In the present case, Clark repeatedly molested a nine-year-old girl in his neighborhood. He befriended the victim’s grandmother and used that trust to arrange to be alone with the victim. The lewd conduct usually consisted of removing the victim’s pants and rubbing his penis against her vagina. On at least one occasion, there was penetration. Clark’s extensive history of serious sexual offenses against children has been set forth above. The experts who evaluated Clark concluded that he was a “very high risk” to reoffend and that he would likely withdraw prematurely from any voluntary counseling program. This record indicates that Clark has little or no potential for rehabilitation and presents a serious threat to the safety and well-being of any child with whom he comes into contact. Given Clark’s past and the danger he presents to society, we conclude that the determinate life sentences imposed by the district court are not an abuse of discretion.

Clark has not shown that the increase in his sentence imposed on remand from his first appeal was either vindictive or an abuse of the district court’s sentencing discretion.
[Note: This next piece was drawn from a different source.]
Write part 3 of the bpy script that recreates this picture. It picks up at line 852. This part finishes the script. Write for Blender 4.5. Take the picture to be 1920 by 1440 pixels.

Therefore, the sentences are affirmed.

Judge PERRY concurs.

. In Alabama v. Smith, 490 U.S. 794, 109 S.Ct. 2201, 104 L.Ed.2d 865 (1989), the Supreme Court partially overruled Pearce insofar as it applied the presumption of vindictiveness where the defendant had been tried and resentenced after having his guilty plea vacated. The Court reasoned that the presumption should not apply because a judge who presides at trial likely will *532gain additional information about the nature of the crime and the defendant’s character and other factors relevant to sentencing that were not known when the judge imposed sentence following a guilty plea. Id. at 801-03, 109 S.Ct. at 2205-06, 104 L.Ed.2d at 873-75.

. The PSI indicated that Clark had claimed to have had sexual encounters with "hundreds” of boys when he was a juvenile and confined at a juvenile rehabilitation facility.